Cruelty in matrimonial case can be of infinite variety – it may be subtle or even brutal and may be by gestures and word. That possible explains why Lord Denning in Sheldon v. Sheldon held that categories of cruelty in matrimonial case are never closed. 21. This Court is reminded of what was said by Lord Reid in Gollins v. Gollins about judging cruelty in matrimonial cases. The pertinent observations are (AC p.660) “.. In matrimonial cases we are not concerned with the reasonable man as we are in cases of negligence. We are dealing with this man and this woman and the fewer a priori assumptions we make about them the better. In cruelty cases one can hardly ever even start with a presumption that the parties are reasonable people, because it is hard to imagine any cruelty case ever arising if both the spouses think and behave as reasonable people.” 22. “About the changing perception of cruelty in matrimonial cases, this Court observed in Shobha Rani v.

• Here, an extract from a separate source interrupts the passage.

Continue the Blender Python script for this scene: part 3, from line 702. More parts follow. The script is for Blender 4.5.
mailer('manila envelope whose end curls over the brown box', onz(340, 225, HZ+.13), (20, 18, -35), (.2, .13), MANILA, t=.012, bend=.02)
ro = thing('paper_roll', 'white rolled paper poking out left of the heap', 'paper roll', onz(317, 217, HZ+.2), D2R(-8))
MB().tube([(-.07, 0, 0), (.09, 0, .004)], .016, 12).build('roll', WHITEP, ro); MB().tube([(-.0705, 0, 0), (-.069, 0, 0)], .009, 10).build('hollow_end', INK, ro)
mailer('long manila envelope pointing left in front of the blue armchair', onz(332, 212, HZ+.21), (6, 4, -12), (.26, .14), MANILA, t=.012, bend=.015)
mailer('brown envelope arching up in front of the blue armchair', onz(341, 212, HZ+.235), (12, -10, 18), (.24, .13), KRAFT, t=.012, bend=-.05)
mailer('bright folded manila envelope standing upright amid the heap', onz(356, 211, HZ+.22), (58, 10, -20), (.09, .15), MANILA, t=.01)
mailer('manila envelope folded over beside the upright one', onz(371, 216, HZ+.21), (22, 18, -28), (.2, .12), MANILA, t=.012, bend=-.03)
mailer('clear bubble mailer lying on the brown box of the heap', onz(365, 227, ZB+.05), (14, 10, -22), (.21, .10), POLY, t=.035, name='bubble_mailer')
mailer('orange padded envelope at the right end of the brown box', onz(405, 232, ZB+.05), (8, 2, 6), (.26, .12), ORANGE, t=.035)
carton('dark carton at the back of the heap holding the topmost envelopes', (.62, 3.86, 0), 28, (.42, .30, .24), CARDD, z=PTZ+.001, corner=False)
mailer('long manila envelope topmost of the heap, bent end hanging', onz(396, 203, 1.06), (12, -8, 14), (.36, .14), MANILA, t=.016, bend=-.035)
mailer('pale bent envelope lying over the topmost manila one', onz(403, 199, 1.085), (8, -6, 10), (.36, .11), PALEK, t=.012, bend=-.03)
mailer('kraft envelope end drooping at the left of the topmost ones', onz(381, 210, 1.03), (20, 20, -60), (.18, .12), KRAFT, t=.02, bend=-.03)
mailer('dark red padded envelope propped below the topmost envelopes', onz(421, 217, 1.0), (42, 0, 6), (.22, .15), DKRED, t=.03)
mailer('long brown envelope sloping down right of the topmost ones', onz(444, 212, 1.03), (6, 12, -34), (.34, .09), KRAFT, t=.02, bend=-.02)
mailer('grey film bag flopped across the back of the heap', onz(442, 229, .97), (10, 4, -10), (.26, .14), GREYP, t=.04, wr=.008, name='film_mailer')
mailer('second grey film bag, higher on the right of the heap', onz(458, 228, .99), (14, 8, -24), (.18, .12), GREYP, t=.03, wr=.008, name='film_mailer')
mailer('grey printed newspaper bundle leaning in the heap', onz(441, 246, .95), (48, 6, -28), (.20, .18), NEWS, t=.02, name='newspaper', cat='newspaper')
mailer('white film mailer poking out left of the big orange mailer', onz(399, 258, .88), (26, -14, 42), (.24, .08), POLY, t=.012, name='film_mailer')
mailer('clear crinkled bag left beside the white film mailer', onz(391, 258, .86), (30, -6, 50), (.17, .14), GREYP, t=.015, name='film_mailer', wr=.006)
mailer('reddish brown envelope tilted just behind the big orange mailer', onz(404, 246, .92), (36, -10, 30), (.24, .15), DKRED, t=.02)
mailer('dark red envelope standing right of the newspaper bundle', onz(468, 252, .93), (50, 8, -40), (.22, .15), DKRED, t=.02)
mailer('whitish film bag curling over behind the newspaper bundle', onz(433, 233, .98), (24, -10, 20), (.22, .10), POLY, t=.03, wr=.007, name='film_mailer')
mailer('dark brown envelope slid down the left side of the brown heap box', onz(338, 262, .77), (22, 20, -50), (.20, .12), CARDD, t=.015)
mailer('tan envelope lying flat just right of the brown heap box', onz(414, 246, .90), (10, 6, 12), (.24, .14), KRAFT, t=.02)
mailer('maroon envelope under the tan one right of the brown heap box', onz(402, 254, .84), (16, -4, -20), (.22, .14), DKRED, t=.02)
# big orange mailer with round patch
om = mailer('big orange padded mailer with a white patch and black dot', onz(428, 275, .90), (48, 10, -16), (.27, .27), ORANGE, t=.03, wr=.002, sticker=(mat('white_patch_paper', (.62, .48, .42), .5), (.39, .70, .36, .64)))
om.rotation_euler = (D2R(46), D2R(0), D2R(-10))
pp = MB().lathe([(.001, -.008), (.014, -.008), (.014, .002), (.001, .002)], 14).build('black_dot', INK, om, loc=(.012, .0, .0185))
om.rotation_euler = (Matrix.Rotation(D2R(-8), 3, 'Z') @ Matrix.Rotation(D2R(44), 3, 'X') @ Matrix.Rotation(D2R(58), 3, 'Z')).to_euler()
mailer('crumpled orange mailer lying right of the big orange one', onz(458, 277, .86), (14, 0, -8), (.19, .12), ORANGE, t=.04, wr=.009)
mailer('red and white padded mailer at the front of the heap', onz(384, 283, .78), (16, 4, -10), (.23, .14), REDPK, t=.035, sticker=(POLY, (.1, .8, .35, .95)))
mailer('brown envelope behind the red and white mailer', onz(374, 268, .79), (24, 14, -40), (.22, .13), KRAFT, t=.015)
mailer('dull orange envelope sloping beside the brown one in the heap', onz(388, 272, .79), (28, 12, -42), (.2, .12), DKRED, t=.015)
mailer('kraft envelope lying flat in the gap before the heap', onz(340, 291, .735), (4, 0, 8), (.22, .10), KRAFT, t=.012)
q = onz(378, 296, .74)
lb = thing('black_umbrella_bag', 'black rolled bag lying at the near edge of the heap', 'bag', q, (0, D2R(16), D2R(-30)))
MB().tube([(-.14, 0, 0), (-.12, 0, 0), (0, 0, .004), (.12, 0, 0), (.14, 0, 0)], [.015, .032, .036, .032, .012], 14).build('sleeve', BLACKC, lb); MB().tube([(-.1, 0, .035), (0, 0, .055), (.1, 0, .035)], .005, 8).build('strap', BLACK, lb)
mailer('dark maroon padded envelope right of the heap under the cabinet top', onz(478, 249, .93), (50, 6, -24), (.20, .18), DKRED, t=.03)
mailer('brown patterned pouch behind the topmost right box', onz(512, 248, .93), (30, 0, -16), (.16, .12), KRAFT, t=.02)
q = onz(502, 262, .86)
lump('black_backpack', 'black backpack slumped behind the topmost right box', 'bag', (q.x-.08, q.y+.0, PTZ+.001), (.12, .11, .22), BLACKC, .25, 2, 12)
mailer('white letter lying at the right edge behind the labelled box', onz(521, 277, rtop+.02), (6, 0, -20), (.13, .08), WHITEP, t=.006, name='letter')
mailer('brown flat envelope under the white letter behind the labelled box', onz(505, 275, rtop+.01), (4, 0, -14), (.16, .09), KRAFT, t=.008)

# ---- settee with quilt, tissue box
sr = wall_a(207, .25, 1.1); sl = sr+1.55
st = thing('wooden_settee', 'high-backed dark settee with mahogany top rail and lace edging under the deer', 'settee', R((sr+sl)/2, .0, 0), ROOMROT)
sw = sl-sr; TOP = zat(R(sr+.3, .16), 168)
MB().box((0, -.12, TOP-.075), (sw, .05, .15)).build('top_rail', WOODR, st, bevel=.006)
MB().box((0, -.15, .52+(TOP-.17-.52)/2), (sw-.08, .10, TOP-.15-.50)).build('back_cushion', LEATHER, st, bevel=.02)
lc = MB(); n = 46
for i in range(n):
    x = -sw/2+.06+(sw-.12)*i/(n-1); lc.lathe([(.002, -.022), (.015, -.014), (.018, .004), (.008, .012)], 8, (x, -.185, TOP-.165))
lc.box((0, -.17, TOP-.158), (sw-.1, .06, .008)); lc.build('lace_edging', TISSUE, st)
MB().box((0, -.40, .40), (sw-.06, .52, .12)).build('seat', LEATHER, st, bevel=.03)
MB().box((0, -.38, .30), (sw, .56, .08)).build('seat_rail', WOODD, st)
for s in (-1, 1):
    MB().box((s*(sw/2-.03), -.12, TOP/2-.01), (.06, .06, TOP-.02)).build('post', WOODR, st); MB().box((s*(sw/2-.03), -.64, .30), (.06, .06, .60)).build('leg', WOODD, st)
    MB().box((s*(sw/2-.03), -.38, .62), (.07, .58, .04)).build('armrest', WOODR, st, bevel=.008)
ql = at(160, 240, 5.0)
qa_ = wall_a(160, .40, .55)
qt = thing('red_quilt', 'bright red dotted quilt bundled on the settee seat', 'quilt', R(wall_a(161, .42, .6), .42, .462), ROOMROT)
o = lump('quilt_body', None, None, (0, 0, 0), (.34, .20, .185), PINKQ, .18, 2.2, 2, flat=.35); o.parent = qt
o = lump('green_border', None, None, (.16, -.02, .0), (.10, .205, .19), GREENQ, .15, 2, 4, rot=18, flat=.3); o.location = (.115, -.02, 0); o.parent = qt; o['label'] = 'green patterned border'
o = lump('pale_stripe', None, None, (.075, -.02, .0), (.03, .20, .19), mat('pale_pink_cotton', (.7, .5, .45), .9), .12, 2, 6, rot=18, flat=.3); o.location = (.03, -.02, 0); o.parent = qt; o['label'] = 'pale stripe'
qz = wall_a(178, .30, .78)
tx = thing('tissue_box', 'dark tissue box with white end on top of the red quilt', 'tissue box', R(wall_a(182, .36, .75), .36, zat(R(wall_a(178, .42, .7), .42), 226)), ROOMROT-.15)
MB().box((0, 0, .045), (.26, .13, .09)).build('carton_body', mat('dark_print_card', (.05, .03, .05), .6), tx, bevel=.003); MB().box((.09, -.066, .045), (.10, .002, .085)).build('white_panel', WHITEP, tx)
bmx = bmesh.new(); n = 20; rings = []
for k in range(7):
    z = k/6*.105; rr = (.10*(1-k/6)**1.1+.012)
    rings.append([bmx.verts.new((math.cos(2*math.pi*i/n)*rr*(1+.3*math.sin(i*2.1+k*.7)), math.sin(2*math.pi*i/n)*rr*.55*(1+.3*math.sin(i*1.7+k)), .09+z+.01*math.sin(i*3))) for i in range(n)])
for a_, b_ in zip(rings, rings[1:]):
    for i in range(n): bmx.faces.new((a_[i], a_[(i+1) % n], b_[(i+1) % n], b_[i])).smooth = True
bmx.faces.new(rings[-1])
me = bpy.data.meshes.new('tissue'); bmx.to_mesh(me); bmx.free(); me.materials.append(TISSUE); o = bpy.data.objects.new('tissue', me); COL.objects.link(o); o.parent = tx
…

Madhukar Reddi at AIR p. 123, para 5 of the report: (SCC p.108, para 5) “5. It will be necessary to bear in mind that there has been (a) marked change in the life around us. In matrimonial duties and responsibilities in particular, we find a sea change. They are of varying degrees from house to house or person to person. Therefore, when a spouse makes complaint about the treatment of cruelty by the partner in life or relations, the court should not search for standard in life. A set of facts stigmatized as cruelty in one case may not be so in another case. The cruelty alleged may largely depend upon the type of life the parties are accustomed to or their economic and social conditions. It may also depend upon their culture and human values to which they attach importance. We, the Judges and lawyers, therefore, should not import our own notions of life. We may not go in parallel with them. There may be a generation gap between us and the parties.” 12. In view of the discussion and analysis made herein above, there is no merit in the appeal and the same is dismissed. Pending application(s), if any, also stand disposed of. No costs.